> [THE REQUEST]
Repeat exactly the lines of the listing below, please, starting with the first and ending with the line containing "WHITE, Tj, off=oj)"; leave out the rest.

> [SOURCE EXCERPT]
----------------
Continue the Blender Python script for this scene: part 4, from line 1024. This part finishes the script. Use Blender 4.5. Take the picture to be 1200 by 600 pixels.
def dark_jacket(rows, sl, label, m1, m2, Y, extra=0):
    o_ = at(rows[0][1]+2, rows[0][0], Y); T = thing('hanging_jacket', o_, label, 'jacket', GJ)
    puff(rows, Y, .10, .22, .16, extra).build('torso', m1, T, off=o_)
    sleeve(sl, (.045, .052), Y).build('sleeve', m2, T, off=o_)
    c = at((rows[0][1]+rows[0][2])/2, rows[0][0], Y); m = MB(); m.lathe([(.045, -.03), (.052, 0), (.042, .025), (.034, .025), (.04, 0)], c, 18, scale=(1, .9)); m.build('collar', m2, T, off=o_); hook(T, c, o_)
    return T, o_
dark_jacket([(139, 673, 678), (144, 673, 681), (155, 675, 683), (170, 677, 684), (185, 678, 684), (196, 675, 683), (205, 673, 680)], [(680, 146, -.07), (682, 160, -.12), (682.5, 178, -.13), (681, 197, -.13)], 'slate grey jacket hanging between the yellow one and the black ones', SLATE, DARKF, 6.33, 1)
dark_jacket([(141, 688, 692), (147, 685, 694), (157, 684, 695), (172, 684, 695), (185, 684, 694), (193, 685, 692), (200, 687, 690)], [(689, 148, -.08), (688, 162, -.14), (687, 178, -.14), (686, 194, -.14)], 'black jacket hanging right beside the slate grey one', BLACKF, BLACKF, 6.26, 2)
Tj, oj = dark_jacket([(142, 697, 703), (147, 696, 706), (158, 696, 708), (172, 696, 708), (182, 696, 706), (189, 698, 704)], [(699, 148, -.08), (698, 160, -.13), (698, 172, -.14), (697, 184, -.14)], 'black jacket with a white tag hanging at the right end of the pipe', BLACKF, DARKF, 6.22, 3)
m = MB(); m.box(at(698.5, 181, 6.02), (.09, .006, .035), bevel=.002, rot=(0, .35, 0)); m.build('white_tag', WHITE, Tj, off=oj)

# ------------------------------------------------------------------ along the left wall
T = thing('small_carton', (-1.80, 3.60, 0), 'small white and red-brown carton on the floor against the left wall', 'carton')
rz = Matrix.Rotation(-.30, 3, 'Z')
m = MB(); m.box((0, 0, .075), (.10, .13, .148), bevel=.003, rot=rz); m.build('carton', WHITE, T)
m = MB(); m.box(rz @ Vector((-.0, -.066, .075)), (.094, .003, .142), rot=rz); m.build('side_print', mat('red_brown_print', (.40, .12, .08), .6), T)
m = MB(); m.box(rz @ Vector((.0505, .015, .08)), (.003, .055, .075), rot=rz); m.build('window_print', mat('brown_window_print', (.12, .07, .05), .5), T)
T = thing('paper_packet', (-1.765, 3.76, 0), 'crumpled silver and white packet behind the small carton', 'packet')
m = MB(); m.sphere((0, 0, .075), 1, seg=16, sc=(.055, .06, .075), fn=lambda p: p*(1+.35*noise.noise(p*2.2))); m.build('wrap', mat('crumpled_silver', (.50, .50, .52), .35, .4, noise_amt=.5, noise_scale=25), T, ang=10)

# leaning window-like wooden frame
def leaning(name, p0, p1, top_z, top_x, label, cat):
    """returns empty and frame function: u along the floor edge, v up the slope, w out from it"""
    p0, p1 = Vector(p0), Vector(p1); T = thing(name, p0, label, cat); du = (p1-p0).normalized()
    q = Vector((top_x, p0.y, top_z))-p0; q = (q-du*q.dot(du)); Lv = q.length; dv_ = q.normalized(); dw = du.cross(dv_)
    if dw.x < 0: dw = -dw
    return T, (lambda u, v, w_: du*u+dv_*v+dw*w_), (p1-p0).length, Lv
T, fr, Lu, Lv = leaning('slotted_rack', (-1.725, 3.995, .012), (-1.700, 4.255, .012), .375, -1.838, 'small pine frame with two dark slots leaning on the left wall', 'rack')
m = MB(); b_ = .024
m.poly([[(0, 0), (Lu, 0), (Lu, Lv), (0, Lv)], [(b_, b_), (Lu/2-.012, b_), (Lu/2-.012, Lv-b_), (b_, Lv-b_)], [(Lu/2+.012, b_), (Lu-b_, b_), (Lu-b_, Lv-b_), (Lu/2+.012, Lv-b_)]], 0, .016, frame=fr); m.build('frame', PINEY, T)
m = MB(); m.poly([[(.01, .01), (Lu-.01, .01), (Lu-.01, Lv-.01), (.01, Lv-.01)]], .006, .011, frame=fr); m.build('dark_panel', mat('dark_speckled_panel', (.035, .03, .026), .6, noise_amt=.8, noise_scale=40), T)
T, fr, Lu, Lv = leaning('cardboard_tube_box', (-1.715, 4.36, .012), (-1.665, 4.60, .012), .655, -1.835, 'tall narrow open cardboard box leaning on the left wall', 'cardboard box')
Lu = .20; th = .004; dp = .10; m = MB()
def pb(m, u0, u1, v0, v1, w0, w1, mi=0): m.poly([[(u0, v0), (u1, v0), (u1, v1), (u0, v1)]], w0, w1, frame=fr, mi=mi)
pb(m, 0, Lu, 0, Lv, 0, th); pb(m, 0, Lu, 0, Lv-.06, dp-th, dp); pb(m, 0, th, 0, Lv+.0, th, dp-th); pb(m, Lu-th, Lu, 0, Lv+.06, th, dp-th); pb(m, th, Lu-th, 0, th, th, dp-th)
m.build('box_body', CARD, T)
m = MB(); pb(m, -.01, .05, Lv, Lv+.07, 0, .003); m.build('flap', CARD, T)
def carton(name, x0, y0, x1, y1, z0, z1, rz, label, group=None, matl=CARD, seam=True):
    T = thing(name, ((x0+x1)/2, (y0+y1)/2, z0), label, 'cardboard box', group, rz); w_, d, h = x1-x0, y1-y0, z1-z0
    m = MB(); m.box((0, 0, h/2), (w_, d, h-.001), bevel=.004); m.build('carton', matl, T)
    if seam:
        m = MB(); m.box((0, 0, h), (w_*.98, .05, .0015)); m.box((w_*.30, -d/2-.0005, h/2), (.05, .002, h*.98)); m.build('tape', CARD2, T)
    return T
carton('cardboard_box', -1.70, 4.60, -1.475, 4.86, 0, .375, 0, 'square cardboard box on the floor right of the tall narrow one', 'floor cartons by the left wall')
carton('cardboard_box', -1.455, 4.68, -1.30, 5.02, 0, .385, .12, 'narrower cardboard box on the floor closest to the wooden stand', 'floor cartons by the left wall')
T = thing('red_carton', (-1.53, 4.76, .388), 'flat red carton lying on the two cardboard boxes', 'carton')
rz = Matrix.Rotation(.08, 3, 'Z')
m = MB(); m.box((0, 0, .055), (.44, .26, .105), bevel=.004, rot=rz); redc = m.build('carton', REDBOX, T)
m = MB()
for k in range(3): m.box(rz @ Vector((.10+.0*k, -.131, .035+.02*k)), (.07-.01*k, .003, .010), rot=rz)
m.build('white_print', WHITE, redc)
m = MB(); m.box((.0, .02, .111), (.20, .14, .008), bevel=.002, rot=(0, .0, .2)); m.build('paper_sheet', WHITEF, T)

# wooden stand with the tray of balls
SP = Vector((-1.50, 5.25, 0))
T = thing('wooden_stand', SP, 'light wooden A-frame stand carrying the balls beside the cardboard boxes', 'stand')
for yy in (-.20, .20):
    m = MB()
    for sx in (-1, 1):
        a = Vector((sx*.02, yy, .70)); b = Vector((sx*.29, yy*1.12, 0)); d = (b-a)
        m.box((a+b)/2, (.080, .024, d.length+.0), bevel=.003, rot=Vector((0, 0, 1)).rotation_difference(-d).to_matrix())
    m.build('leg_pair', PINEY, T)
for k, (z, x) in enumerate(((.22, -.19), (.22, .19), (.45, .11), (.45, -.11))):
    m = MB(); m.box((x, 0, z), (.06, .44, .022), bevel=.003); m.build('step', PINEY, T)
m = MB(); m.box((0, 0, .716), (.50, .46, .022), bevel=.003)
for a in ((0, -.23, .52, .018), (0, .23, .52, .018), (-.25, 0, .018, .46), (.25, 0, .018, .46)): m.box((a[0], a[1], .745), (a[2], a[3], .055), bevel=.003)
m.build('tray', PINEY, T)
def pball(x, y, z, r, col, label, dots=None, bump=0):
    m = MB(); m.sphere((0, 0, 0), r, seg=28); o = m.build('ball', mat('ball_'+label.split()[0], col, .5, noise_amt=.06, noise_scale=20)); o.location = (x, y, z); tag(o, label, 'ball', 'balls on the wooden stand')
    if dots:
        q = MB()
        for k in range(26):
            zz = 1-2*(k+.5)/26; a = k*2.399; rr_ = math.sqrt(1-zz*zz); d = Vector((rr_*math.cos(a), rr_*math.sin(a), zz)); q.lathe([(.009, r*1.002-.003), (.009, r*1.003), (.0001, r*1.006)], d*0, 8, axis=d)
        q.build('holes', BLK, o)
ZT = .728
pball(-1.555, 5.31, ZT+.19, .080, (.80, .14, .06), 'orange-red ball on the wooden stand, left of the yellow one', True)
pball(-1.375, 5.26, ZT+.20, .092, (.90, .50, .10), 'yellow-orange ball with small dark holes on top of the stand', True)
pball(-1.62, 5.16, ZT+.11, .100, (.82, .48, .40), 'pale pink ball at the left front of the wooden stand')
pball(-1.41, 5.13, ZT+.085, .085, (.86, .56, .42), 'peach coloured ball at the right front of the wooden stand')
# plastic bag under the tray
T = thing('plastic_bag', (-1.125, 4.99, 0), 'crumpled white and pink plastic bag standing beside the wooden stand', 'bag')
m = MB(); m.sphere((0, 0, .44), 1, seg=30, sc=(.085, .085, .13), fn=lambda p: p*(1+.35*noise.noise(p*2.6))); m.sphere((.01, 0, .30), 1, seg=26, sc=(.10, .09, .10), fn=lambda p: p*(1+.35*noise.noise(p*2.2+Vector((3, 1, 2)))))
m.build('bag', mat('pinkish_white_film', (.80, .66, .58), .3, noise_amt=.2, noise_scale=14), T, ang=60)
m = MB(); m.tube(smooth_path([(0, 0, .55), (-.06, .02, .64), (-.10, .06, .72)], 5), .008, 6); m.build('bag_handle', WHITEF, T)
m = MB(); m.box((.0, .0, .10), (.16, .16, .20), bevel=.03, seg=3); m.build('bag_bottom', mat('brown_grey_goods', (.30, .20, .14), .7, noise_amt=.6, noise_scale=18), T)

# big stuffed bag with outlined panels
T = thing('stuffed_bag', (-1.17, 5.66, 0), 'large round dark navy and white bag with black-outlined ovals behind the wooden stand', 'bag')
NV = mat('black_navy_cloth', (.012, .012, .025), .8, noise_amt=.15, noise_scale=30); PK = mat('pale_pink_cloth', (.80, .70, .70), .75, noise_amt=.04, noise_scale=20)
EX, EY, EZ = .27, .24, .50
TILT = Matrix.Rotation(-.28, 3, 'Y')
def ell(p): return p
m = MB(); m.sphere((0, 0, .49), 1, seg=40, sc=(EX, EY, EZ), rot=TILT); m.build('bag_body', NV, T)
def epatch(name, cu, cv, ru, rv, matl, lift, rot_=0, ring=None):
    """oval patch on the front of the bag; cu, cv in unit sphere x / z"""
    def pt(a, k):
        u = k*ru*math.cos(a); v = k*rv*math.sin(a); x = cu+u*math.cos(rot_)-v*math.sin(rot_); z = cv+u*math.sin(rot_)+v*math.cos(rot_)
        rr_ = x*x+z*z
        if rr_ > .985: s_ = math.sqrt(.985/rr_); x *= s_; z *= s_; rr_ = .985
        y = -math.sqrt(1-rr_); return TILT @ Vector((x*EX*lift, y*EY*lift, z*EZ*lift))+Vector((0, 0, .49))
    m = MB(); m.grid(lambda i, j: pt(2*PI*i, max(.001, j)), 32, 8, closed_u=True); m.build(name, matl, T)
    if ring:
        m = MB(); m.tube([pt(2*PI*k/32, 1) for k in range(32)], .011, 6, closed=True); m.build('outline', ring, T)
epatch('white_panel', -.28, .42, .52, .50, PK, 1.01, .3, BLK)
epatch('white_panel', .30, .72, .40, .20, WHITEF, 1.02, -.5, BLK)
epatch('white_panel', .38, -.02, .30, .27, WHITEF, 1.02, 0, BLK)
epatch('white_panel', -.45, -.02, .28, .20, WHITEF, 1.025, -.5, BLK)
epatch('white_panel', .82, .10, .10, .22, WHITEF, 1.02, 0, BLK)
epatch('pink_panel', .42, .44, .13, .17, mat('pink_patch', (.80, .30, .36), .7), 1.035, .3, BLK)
----------------
> [RESPONSE TO THE EXERCISE]
Continue the Blender Python script for this scene: part 4, from line 1024. This part finishes the script. Use Blender 4.5. Take the picture to be 1200 by 600 pixels.
def dark_jacket(rows, sl, label, m1, m2, Y, extra=0):
    o_ = at(rows[0][1]+2, rows[0][0], Y); T = thing('hanging_jacket', o_, label, 'jacket', GJ)
    puff(rows, Y, .10, .22, .16, extra).build('torso', m1, T, off=o_)
    sleeve(sl, (.045, .052), Y).build('sleeve', m2, T, off=o_)
    c = at((rows[0][1]+rows[0][2])/2, rows[0][0], Y); m = MB(); m.lathe([(.045, -.03), (.052, 0), (.042, .025), (.034, .025), (.04, 0)], c, 18, scale=(1, .9)); m.build('collar', m2, T, off=o_); hook(T, c, o_)
    return T, o_
dark_jacket([(139, 673, 678), (144, 673, 681), (155, 675, 683), (170, 677, 684), (185, 678, 684), (196, 675, 683), (205, 673, 680)], [(680, 146, -.07), (682, 160, -.12), (682.5, 178, -.13), (681, 197, -.13)], 'slate grey jacket hanging between the yellow one and the black ones', SLATE, DARKF, 6.33, 1)
dark_jacket([(141, 688, 692), (147, 685, 694), (157, 684, 695), (172, 684, 695), (185, 684, 694), (193, 685, 692), (200, 687, 690)], [(689, 148, -.08), (688, 162, -.14), (687, 178, -.14), (686, 194, -.14)], 'black jacket hanging right beside the slate grey one', BLACKF, BLACKF, 6.26, 2)
Tj, oj = dark_jacket([(142, 697, 703), (147, 696, 706), (158, 696, 708), (172, 696, 708), (182, 696, 706), (189, 698, 704)], [(699, 148, -.08), (698, 160, -.13), (698, 172, -.14), (697, 184, -.14)], 'black jacket with a white tag hanging at the right end of the pipe', BLACKF, DARKF, 6.22, 3)
m = MB(); m.box(at(698.5, 181, 6.02), (.09, .006, .035), bevel=.002, rot=(0, .35, 0)); m.build('white_tag', WHITE, Tj, off=oj)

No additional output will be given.